Imaginemos a un imposible dios crítico, fuera de la creación, que estuviera viendo cómo el otro dios creaba el mundo en siete días. "Qué bien te ha quedado la luz". "Lo de separar las aguas de la tierra ¿no te ha quedado un poco raro? Podrías haberlo hecho más regular.¿no?". "Los animales del agua están bien, pero te han salido mejor los del aire, sin ninguna duda". "Sí, sí, esos animalillos bípedos sin pelo ni plumas ni escamas están curiosos, pero como la luz, nada, eso sí que te salió bien", y asi, comparando cada parte de lo creado con otra parte, sin ver que todo forma una armonía, una concordancia, que diría David Bohm. Valga la absurda broma para decir que Pedro va creando un mundo, el mundo, novela a novela, con cuidado exquisito, y en cada una está todo lo anterior y anuncia lo siguiente por necesario; y en cada una está su persona y no está, porque, como creador, se oculta delicadamente.

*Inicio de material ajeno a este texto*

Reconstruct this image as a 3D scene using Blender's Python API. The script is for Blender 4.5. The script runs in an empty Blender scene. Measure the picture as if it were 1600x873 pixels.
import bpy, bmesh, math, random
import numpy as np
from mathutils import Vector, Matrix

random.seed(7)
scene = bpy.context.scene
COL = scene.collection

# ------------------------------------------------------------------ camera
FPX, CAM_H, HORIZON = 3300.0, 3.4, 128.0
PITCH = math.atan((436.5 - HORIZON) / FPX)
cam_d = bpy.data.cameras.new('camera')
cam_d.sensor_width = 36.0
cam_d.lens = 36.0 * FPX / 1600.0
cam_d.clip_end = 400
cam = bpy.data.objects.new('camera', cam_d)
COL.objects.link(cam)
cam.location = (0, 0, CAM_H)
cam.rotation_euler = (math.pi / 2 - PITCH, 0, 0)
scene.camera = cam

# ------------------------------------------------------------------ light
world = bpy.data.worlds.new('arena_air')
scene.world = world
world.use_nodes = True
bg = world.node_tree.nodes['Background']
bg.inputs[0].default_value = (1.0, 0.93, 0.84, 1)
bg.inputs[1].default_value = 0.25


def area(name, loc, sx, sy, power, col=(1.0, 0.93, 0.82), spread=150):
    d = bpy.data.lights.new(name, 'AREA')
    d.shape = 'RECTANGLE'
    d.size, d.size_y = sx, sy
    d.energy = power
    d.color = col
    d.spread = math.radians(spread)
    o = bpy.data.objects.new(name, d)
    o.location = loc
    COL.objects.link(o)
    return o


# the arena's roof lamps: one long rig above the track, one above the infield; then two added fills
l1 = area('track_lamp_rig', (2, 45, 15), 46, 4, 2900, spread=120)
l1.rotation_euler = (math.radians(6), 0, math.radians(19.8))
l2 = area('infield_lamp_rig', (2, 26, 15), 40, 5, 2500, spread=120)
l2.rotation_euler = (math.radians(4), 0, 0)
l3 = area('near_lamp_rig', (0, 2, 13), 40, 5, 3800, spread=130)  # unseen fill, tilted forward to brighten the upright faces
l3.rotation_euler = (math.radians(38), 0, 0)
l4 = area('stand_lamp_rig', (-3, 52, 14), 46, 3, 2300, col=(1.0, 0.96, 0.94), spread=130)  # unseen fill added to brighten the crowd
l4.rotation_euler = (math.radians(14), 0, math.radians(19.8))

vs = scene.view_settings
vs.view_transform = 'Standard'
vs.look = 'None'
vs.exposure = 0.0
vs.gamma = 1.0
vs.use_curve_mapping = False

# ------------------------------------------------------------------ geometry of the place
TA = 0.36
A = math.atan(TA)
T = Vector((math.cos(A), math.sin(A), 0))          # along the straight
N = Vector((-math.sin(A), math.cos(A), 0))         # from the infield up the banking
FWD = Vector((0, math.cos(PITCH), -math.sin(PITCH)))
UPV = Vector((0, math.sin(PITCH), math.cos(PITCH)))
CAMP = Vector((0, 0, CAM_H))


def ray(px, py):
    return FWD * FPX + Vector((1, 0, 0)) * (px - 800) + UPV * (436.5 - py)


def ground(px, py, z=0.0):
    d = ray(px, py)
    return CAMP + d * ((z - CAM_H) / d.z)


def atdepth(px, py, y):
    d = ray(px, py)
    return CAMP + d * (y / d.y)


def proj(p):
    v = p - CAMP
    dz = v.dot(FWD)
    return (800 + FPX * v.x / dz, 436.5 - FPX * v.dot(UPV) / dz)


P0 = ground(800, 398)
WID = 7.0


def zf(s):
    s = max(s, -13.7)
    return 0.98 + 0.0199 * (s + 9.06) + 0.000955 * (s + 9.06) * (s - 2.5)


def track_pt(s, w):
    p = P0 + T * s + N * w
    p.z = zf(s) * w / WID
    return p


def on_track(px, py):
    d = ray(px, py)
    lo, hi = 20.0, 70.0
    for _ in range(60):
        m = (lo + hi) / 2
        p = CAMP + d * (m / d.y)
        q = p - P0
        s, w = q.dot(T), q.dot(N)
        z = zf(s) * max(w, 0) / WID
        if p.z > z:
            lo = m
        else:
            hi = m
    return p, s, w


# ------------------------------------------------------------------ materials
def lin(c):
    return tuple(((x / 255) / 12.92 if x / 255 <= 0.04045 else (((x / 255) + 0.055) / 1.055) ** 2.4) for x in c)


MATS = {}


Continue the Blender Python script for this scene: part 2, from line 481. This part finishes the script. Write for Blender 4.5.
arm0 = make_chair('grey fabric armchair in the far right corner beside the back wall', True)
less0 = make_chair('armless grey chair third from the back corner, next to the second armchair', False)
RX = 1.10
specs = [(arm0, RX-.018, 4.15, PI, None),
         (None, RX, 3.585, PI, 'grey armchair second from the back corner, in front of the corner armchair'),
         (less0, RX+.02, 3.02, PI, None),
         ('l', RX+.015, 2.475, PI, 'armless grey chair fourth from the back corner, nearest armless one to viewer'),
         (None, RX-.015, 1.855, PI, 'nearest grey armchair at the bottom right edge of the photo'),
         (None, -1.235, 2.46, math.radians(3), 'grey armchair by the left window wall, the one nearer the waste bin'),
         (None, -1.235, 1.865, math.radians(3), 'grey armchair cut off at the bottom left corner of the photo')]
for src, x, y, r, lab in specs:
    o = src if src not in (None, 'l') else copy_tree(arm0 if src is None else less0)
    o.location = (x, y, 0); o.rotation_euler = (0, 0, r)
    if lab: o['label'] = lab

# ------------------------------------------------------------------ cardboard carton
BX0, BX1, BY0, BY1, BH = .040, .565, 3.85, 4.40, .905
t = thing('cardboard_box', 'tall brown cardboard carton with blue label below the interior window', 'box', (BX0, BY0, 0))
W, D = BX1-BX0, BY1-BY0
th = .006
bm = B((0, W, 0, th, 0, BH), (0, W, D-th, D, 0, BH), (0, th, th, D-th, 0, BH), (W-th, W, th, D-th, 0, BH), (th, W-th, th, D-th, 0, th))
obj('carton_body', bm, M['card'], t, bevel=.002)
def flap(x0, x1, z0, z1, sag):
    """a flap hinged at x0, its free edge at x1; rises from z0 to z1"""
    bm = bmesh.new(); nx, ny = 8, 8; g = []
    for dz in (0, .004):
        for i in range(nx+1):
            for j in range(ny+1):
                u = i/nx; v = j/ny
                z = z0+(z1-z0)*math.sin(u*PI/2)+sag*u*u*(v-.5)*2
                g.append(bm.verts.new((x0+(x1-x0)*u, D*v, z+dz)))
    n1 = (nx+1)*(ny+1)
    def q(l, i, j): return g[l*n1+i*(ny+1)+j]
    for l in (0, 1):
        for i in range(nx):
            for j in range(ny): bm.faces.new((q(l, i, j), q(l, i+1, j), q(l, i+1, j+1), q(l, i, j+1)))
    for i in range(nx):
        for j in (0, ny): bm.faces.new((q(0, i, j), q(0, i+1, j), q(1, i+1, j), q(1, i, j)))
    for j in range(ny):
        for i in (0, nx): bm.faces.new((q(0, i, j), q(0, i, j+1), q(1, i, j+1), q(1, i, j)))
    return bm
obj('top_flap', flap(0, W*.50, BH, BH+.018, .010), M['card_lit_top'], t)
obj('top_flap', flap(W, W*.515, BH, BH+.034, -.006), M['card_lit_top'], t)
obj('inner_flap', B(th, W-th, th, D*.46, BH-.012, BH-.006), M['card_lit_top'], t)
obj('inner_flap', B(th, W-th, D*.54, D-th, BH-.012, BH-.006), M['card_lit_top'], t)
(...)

Cuando leí la última frase de la novela, -y no la pongo completa para no romper el encanto- "cuando estaba con ellos la hermosura completa del mundo, y de la vida", las palabras no se me antojaban extrañas, sino familiares, y me parecía que mi mente iba directa al pensamiento de Pedro, y casi que se lo oía decir en silencio, con la mirada y la actitud, pues ese es su hallazgo, el triunfo de lo bello, del amor, de la hermosura completa del mundo sobre aquellas zonas oscuras que lo amenazan siempre.
Que Pedro cultiva una prosa magnífica no es ningún descubrimiento mío; basta con leer en voz alta un párrafo tan solo para comprobarlo, como ocurrió durante las lecturas públicas de su obra en el Museo Ramòn Gaya. El silencio de nuestra mente lectora nos puede confundir a veces, pero es bueno y aun excelente lo que sigue siéndolo leído en voz alta. Que Pedro traza personajes de gran viveza y estilo tampoco es un secreto ni un descubrimiento. Lo sabemos desde sus primeros cuentos y desde su primera novela. Tampoco lo es que dispone como nadie el paisaje urbano, incluidas sus gentes, ni que practica una narración clásica y reposada. Todo eso es importante, claro; es lo que sustenta su mundo creado y hay que decirlo, pero sólo eso. Todo lo demás es emoción y es pensamiento. Echarle una cuadrícula para entrar en tecnicismos narrativos es como querer apresar la luz con una red. Nada más digo de ese pequeño dios criticón que juzga si las aves del cielo o los peces del mar quedaron mejor o peor parados en su creación.
Para seguir el mundo que Pedro García Montalvo va creando, hay que leer esta novela y hay que leerla con amor, no con redes, porque el amor es su gran sustento y su triunfo. Del tema de la novela y de otras observaciones que he hecho hablaremos más adelante.